**What is being asked:** Give every line below again, exactly.

**Data provided:**
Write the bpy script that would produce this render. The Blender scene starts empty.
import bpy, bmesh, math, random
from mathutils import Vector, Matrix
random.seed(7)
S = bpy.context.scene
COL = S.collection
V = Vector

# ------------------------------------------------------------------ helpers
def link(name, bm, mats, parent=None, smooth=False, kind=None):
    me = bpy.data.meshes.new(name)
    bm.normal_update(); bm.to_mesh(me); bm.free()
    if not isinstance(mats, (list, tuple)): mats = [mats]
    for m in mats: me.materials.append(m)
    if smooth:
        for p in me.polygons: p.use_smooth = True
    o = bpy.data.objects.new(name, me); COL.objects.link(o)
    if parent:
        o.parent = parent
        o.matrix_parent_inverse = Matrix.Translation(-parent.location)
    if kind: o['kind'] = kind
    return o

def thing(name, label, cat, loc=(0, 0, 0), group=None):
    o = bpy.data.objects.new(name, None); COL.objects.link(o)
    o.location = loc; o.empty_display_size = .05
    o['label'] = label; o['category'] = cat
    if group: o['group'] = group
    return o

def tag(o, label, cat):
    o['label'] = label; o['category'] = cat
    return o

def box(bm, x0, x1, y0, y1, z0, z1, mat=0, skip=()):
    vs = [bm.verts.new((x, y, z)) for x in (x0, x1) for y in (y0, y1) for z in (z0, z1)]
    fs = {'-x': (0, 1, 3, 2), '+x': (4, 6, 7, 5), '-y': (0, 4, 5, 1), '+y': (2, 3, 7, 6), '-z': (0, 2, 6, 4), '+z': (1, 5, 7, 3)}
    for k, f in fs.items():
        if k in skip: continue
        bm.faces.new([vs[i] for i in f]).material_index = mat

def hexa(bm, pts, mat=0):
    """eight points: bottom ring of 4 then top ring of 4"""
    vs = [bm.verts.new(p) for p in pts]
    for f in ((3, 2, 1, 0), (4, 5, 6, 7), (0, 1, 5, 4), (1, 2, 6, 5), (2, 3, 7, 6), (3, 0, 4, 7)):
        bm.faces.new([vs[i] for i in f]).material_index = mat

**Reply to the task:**
Write the bpy script that would produce this render. The Blender scene starts empty.
import bpy, bmesh, math, random
from mathutils import Vector, Matrix
random.seed(7)
S = bpy.context.scene
COL = S.collection
V = Vector

# ------------------------------------------------------------------ helpers
def link(name, bm, mats, parent=None, smooth=False, kind=None):
    me = bpy.data.meshes.new(name)
    bm.normal_update(); bm.to_mesh(me); bm.free()
    if not isinstance(mats, (list, tuple)): mats = [mats]
    for m in mats: me.materials.append(m)
    if smooth:
        for p in me.polygons: p.use_smooth = True
    o = bpy.data.objects.new(name, me); COL.objects.link(o)
    if parent:
        o.parent = parent
        o.matrix_parent_inverse = Matrix.Translation(-parent.location)
    if kind: o['kind'] = kind
    return o

def thing(name, label, cat, loc=(0, 0, 0), group=None):
    o = bpy.data.objects.new(name, None); COL.objects.link(o)
    o.location = loc; o.empty_display_size = .05
    o['label'] = label; o['category'] = cat
    if group: o['group'] = group
    return o

def tag(o, label, cat):
    o['label'] = label; o['category'] = cat
    return o

def box(bm, x0, x1, y0, y1, z0, z1, mat=0, skip=()):
    vs = [bm.verts.new((x, y, z)) for x in (x0, x1) for y in (y0, y1) for z in (z0, z1)]
    fs = {'-x': (0, 1, 3, 2), '+x': (4, 6, 7, 5), '-y': (0, 4, 5, 1), '+y': (2, 3, 7, 6), '-z': (0, 2, 6, 4), '+z': (1, 5, 7, 3)}
    for k, f in fs.items():
        if k in skip: continue
        bm.faces.new([vs[i] for i in f]).material_index = mat

def hexa(bm, pts, mat=0):
    """eight points: bottom ring of 4 then top ring of 4"""
    vs = [bm.verts.new(p) for p in pts]
    for f in ((3, 2, 1, 0), (4, 5, 6, 7), (0, 1, 5, 4), (1, 2, 6, 5), (2, 3, 7, 6), (3, 0, 4, 7)):
        bm.faces.new([vs[i] for i in f]).material_index = mat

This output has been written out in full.